In early 2026, the company entered a "transitional year" focused on an aggressive asset resolution strategy. Management has set a target for over $1.5 billion in full loan repayments throughout the year to compress the stock discount to book value and recycle capital into new originations. This plan involves proactively resolving legacy office exposures and monetizing Real Estate Owned (REO) assets. Despite near-term earnings pressure from non-accrual loans, the company maintains significant liquidity—exceeding $880 million—allowing it to defend its balance sheet while evaluating its long-term dividend policy and capital allocation strategies.

Competition

The company competes with other large-scale, externally managed commercial mortgage REITs for premier lending opportunities and investor capital.
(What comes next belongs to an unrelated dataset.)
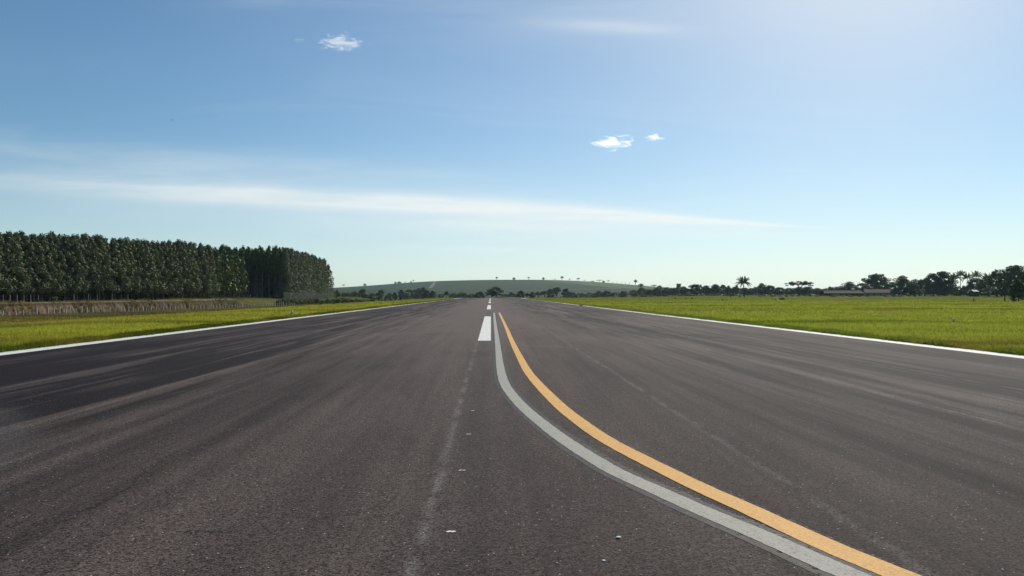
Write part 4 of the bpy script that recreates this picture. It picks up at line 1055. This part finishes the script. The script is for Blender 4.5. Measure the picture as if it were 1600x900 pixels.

Its most direct competitors in the institutional senior-loan space include Blackstone Mortgage Trust and Starwood Property Trust. It also contends with Apollo Commercial Real Estate Finance for large-ticket urban bridge loans.

Additionally, the company faces competition from specialized peers like Granite Point Mortgage Trust and Franklin BSP Realty Trust. Competition is driven by the ability to offer flexible term sheets, the cost of leverage through CLO (Collateralized Loan Obligation) markets, and the strength of the sponsor relationship network. While traditional banks compete in the stabilized lending space, the company’s ability to fund "heavy-lift" transitional assets provides a distinct competitive advantage in the private credit landscape.

Strategic Outlook

The strategic outlook for the company through 2026 is centered on portfolio stabilization and the restoration of earnings power. A primary objective is the reduction of the "office" concentration within the portfolio, shifting toward high-demand sectors such as urban logistics and multifamily housing. Management is focused on maximizing the recovery value of its "watch list" loans, utilizing KKR’s internal asset management expertise to manage properties directly if necessary. This proactive approach is intended to stabilize the company book value per share and provide a clearer path to sustainable dividend coverage.

Future innovation efforts involve the integration of KKR’s proprietary data analytics to refine credit modeling for "life science" and other specialized real estate verticals. The company is also exploring the expansion of its European lending footprint to diversify its geographic risk. By executing its aggressive repayment program and maintaining a disciplined approach to new originations, the company seeks to narrow the gap between its share price and its underlying net asset value, ultimately positioning itself as a premier pure-play vehicle for institutional commercial real estate debt.